* **Required work**
Locate every line that holds the string "scene" and copy it.
——————
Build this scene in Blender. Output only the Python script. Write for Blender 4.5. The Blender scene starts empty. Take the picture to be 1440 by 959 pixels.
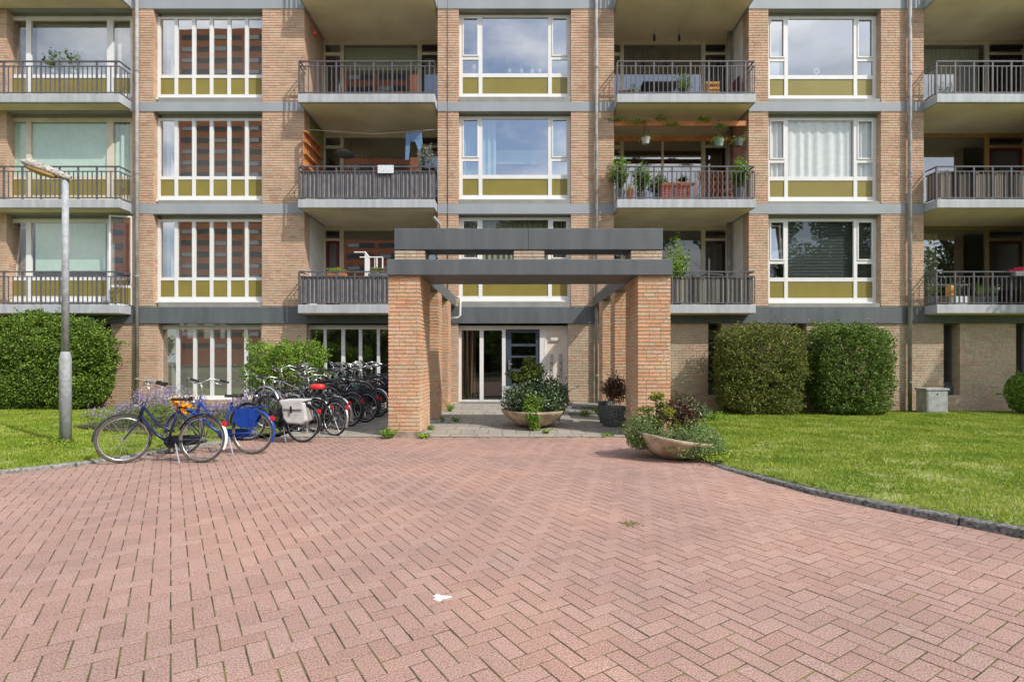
import bpy, math, random
import numpy as np
from mathutils import Vector, Matrix
R = math.radians
random.seed(7); rng = np.random.default_rng(7)
S = bpy.context.scene
COL = S.collection
F, VX, HY, EYE = 760.0, 726.0, 506.0, 1.46
# ------------------------------------------------------------ camera
cam = bpy.data.cameras.new("camera"); camo = bpy.data.objects.new("camera", cam); COL.objects.link(camo)
camo.location = (0, 0, EYE); camo.rotation_euler = (R(90), 0, 0)
cam.sensor_width = 36; cam.lens = F/1440*36
cam.shift_x = (720-VX)/1440; cam.shift_y = (HY-479.5)/1440
cam.clip_end = 1500; cam.clip_start = 0.05
S.camera = camo
# ------------------------------------------------------------ light
SUN = Vector((1.4, -1.0, 1.75)).normalized()          # towards the sun
w = bpy.data.worlds.new("World"); S.world = w; w.use_nodes = True
nt = w.node_tree; nt.nodes.clear()
out = nt.nodes.new('ShaderNodeOutputWorld'); bg = nt.nodes.new('ShaderNodeBackground')
sky = nt.nodes.new('ShaderNodeTexSky'); sky.sky_type = 'NISHITA'; sky.sun_disc = False
sky.sun_elevation = math.asin(SUN.z); sky.sun_rotation = math.atan2(SUN.x, SUN.y)
sky.air_density = 1.0; sky.dust_density = 1.5; sky.ozone_density = 1.0
tc = nt.nodes.new('ShaderNodeTexCoord'); mp = nt.nodes.new('ShaderNodeMapping'); mp.inputs['Scale'].default_value = (1, 1, 2.2)
nz = nt.nodes.new('ShaderNodeTexNoise'); nz.inputs['Scale'].default_value = 2.6; nz.inputs['Detail'].default_value = 8; nz.inputs['Roughness'].default_value = .58
rp = nt.nodes.new('ShaderNodeValToRGB'); rp.color_ramp.elements[0].position = .43; rp.color_ramp.elements[1].position = .62
nz2 = nt.nodes.new('ShaderNodeTexNoise'); nz2.inputs['Scale'].default_value = 5; nz2.inputs['Detail'].default_value = 6
rp2 = nt.nodes.new('ShaderNodeValToRGB'); rp2.color_ramp.elements[0].position = .35; rp2.color_ramp.elements[1].position = .65
rp2.color_ramp.elements[0].color = (4.2, 4.6, 5.2, 1); rp2.color_ramp.elements[1].color = (9.5, 9.5, 9.6, 1)
mx = nt.nodes.new('ShaderNodeMixRGB')
L = nt.links.new
L(tc.outputs['Generated'], mp.inputs['Vector']); L(mp.outputs[0], nz.inputs['Vector']); L(mp.outputs[0], nz2.inputs['Vector'])
L(nz.outputs[0], rp.inputs[0]); L(nz2.outputs[0], rp2.inputs[0])
L(rp.outputs[0], mx.inputs[0]); L(sky.outputs[0], mx.inputs[1]); L(rp2.outputs[0], mx.inputs[2])
L(mx.outputs[0], bg.inputs[0]); bg.inputs[1].default_value = 0.15; L(bg.outputs[0], out.inputs[0])
sl = bpy.data.lights.new("sun", 'SUN'); sl.energy = 2.8; sl.angle = R(0.53); sl.color = (1, .955, .88)
so = bpy.data.objects.new("sun", sl); COL.objects.link(so); so.location = (20, -15, 25)
so.rotation_euler = SUN.to_track_quat('Z', 'Y').to_euler()
S.view_settings.view_transform = 'Standard'; S.view_settings.look = 'None'
S.view_settings.exposure = 0.60; S.view_settings.gamma = 1
S.render.engine = 'CYCLES'
S.cycles.max_bounces = 8; S.cycles.transparent_max_bounces = 12; S.cycles.glossy_bounces = 3
S.cycles.caustics_reflective = False; S.cycles.caustics_refractive = False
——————
* **Answer to the task**
Build this scene in Blender. Output only the Python script. Write for Blender 4.5. The Blender scene starts empty. Take the picture to be 1440 by 959 pixels.
S = bpy.context.scene